Should Corporate Credit ETFs exclude Financials?
If investors want to focus on pure corporate debt with no bank risk and without taking on much interest rate duration risk, ULTUMUS’ global daily data on ETF launches has identified the new L&G Corporate Bond ex-Banks Higher Ratings 0-2Y UCITS ETF, tracking the J.P. Morgan Global Credit Index (GCI) Ultra Short ex Banks 2% Issuer Capped Index.
L&G argue that bank paper has become such a big part of the market cap weighted corporate bond indices that benchmarking to an index including bank instruments would result in too much sector concentration.
The case for excluding bank related paper could be to let investors pick and choose their favourite ETFs to access different parts of the bank capital structure, which covers a wide risk spectrum. The most senior bank debt may be very low risk but there are many levels and layers.
The “too big to fail” argument that big banks are effectively backstopped by Governments is open to debate and risks can vary with different sorts of instruments and countries. For instance, when Credit Suisse failed in 2023 its AT1 CoCos (contingent convertibles) were “bailed in” and lost all value, while the shareholders actually salvaged a small amount of value from the UBS takeover. There have also been “bail ins” of some bank paper in relation to failures and restructurings in Italy and Portugal in recent years. Retail investors in some countries such as the UK may be restricted from investing in instruments such as CoCos.
Whatever your opinion may be on whether or not to include banks, it is good for investors to have more choice of products. Some more active traders may enjoy switching between corporate and financial credit – and could have majored on the bank paper after the March 2023 mini-banking crisis.
The bonds held are all investment grade with a minimum credit rating of A minus, which is above the lowest investment grade rating of BBB plus.
Hedged and unhedged Euro share classes are available.
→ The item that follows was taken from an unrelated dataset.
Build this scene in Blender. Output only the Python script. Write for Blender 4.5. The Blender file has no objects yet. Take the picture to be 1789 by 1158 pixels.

The unhedged one charges 0.12% and the hedged one 0.15%. This is roughly in the middle of market rates for a European listed corporate credit ETF: iShares Core € Corp Bond UCITS ETF charges 0.20% and Vanguard’s EUR Corporate Bond UCITS ETF - (EUR) Accumulating (VECA) charges 0.09%.
In the US of course fees are lower. iShares has several investment grade corporate bond ETFs (IGLB, IGSB, USIG) charging 0.04%, and SPDR has others at the same price point, but this is not surprising. As the monthly ULTUMUS flow report shows ETF fees in general are lower in the much larger US market.